Study finds stores are weak link in omnichannel supply chain

Most retailers have yet to bring the same level of order-fulfillment accuracy they've achieved in distribution centers to their retail outlets.

Recent research on omnichannel distribution undertaken by our sister publication, DC Velocity, and ARC Advisory Group found that filling orders at stores rather than at distribution centers is likely to create logistics challenges for retailers.

The research was based on the information provided by 177 qualified respondents who indicated that their companies sell merchandise through both traditional bricks-and-mortar retail outlets and websites. Almost 60 percent of those respondents worked in the supply chain function, while another 11 percent were in store operations. Ten percent said their main job function involved e-commerce, 7 percent were in information technology, and the remaining respondents either cited "other" as their job function or did not specify one.

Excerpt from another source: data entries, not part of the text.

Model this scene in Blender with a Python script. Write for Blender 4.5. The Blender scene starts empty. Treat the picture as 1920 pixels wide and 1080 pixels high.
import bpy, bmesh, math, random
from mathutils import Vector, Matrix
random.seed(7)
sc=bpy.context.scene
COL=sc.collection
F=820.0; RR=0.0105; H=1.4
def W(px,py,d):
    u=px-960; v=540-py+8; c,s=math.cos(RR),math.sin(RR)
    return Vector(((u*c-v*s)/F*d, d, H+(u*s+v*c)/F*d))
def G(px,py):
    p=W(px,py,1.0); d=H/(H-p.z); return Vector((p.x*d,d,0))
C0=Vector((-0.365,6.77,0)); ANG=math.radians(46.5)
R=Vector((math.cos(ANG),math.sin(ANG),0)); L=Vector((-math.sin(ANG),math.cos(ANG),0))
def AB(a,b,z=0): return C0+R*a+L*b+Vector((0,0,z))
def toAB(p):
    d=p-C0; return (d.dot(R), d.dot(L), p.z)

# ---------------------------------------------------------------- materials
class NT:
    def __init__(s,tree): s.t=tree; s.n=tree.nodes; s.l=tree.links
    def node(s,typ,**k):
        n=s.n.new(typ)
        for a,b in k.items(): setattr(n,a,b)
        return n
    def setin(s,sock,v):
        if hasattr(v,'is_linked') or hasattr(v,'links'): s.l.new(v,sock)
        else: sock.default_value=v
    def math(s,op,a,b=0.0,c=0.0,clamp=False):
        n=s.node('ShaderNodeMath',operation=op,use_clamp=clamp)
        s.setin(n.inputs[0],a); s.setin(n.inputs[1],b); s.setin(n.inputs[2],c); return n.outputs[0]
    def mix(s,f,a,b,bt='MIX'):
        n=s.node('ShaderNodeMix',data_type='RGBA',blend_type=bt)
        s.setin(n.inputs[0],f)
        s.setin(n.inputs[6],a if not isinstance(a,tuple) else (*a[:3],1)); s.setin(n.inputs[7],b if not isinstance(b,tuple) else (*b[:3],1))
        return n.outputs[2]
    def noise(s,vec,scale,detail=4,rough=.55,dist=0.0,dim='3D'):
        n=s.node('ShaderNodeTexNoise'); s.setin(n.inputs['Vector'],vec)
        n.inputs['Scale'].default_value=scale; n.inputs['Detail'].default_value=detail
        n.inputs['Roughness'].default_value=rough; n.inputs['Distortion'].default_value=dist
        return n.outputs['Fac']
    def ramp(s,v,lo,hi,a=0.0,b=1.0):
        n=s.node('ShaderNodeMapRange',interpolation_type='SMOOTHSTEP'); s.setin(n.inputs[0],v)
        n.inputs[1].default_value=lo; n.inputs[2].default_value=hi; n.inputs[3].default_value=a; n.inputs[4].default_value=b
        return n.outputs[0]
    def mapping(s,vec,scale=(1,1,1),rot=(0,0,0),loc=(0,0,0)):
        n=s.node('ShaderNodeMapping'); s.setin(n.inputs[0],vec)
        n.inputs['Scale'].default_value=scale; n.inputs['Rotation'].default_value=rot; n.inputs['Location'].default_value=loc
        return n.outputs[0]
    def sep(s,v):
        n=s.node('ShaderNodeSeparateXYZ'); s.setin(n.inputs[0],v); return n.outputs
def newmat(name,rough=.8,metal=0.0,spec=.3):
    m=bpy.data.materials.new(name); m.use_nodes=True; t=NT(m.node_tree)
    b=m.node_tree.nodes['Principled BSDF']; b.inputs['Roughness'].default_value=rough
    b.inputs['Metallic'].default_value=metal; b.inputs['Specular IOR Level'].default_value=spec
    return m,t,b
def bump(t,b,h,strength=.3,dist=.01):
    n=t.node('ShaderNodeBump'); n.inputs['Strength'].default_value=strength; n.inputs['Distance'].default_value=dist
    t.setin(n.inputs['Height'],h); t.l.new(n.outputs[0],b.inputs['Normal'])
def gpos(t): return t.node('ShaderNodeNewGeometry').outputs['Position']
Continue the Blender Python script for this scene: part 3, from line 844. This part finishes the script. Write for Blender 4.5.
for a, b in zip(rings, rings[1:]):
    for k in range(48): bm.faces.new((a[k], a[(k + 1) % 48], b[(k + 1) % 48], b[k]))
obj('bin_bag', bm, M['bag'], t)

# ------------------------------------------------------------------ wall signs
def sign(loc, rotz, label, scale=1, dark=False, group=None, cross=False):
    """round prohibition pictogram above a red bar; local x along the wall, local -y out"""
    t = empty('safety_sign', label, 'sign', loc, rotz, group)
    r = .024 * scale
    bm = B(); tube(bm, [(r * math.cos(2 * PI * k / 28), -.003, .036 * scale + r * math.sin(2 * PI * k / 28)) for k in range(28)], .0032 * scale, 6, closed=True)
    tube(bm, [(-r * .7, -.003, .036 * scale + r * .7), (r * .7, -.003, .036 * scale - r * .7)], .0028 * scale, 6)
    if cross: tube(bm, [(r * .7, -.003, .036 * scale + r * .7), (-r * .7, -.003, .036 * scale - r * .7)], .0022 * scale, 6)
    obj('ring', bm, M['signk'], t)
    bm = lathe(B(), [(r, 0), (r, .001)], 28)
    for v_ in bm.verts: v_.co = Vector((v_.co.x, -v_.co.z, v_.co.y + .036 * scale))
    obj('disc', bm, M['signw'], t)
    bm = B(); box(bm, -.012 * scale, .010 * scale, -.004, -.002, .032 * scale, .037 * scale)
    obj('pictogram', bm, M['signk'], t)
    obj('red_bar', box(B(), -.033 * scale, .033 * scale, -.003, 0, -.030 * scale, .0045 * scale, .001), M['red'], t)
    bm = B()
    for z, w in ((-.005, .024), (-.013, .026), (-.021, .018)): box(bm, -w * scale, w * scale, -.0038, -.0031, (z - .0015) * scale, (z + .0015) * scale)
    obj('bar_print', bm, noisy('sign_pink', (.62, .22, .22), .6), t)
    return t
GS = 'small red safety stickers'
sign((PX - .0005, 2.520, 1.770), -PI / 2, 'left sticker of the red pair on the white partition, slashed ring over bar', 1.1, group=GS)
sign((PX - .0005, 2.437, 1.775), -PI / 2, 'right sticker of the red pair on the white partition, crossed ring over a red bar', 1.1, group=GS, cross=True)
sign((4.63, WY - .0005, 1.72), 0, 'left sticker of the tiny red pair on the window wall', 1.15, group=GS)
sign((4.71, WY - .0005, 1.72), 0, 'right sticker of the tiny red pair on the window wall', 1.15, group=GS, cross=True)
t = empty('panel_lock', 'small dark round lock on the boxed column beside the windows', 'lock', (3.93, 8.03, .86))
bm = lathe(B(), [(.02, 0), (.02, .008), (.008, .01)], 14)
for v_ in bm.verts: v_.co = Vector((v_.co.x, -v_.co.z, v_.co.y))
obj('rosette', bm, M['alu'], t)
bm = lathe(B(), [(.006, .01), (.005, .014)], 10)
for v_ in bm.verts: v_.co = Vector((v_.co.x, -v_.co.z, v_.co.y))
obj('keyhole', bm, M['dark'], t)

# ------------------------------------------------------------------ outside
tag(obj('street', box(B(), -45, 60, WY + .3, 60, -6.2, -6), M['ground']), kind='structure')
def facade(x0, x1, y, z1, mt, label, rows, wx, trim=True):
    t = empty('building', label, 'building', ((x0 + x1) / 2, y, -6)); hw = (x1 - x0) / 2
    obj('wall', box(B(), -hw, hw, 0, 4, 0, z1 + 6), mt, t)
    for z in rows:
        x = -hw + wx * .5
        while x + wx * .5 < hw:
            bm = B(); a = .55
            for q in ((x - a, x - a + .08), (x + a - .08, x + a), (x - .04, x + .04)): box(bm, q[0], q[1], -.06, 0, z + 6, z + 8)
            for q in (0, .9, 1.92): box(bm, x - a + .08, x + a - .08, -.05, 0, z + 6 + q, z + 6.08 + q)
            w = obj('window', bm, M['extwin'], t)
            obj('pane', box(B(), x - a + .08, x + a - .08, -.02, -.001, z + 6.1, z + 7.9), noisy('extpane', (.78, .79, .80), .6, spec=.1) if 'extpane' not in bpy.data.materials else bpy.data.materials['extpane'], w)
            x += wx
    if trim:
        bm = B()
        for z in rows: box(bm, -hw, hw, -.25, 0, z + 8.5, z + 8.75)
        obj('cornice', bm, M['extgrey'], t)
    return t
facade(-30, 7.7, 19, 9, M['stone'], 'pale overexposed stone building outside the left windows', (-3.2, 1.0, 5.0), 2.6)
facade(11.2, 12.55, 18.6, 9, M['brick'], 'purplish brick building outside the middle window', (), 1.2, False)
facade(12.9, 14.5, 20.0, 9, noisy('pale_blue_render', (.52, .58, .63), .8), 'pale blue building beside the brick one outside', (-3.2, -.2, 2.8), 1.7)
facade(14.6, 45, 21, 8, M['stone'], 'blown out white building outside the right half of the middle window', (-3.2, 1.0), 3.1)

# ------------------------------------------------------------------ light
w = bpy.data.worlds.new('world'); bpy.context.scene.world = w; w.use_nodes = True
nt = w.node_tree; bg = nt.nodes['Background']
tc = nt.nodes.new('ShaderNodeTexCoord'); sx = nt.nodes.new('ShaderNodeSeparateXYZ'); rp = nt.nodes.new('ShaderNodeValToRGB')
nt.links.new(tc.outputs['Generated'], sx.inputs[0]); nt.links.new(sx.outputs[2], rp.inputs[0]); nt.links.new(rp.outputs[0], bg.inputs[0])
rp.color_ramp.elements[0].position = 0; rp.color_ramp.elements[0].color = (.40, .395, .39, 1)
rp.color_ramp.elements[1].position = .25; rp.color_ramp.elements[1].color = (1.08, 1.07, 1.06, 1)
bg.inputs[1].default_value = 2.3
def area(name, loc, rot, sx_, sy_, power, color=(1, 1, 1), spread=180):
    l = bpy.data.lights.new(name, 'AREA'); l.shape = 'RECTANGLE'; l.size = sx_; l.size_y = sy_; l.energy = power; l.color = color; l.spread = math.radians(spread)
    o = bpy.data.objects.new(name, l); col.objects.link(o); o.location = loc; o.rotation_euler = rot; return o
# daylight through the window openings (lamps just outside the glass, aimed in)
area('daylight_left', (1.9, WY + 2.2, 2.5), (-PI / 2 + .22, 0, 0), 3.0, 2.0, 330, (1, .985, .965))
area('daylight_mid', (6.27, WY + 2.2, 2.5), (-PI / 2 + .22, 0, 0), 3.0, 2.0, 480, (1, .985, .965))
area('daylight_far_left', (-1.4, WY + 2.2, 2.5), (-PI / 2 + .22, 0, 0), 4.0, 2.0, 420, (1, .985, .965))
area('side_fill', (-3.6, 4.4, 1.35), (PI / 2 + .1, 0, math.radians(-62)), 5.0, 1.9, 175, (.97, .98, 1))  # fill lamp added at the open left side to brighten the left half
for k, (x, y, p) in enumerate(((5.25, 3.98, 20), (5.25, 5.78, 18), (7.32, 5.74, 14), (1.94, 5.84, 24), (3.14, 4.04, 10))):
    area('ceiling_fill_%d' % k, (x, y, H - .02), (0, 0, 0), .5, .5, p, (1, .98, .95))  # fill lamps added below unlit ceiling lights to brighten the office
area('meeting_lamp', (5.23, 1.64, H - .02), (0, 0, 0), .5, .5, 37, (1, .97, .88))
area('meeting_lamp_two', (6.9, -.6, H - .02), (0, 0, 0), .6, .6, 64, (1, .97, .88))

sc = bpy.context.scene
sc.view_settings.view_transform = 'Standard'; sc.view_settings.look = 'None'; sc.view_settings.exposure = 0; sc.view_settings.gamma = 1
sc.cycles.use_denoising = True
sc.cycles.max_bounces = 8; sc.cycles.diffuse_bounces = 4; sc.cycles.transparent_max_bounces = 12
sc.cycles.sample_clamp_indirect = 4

As for how retailers are filling their online orders, the study found that stores are playing a significant—and growing—role. Thirty-five percent of retailers fill Web orders from stock in their retail stores, and another 18 percent are doing so but only at selected stores. However, 56 percent of the respondents who are not currently filling online orders from store stocks said they plan to begin doing so within the next few years.

The study also found that while most respondents understand the costs associated with distribution center operations, they don't have a similarly clear understanding of the costs involved in store-based fulfillment. For example, 78 percent of respondents said they knew the cost of picking individual items, or "eaches," by stock-keeping unit (SKU) or product class in their e-commerce distribution center. But only 38 percent could pin down the corresponding costs for the back room of a store, and only 29 percent said they understood the expenses associated with picking eaches in the front of the store. In addition, while 70 percent said they could break out their transportation costs by SKU or product class for deliveries from an e-commerce DC, only 57 percent had that same level of understanding for shipments from a store.

While retailers may be shifting more of their e-commerce fulfillment activities to the stores, it's not clear they have the proper groundwork in place, particularly where inventory accuracy is concerned. Today, cycle-count accuracy levels at DCs that use warehouse management software in conjunction with automatic identification exceed 99.9 percent. Accuracy at the stores, however, seems to be falling far short of that mark. Only 30 percent of respondents said their store inventory accuracy level was 98 percent or higher. Another 32 percent said store inventory accuracy rates fell between 95 and 97.9 percent, while 15 percent characterized their accuracy rates as between 90 and 94.9 percent. At the low end of the spectrum, 17 percent said it was below 90 percent and, surprisingly, 6 percent did not measure inventory accuracy at the store.

The study also looked at how retailers are getting online orders filled at the store into customers' hands. Eighty percent rely on parcel carriers, 51 percent are doing "drop shipping" with partners, and 43 percent use third-party logistics (3PL) delivery services. Of note was the fact that 31 percent engaged couriers and another 21 percent relied on a store fleet. Three percent reported that the store staff was making deliveries either with their own vehicles, or by travel via subways or on foot.

Based on the research, the study concludes that store fulfillment activities, at the moment largely under the control of store operations, lack the precision of execution found in distribution centers. Unless they adopt established distribution practices in the store, retailers will continue to struggle with omnichannel distribution.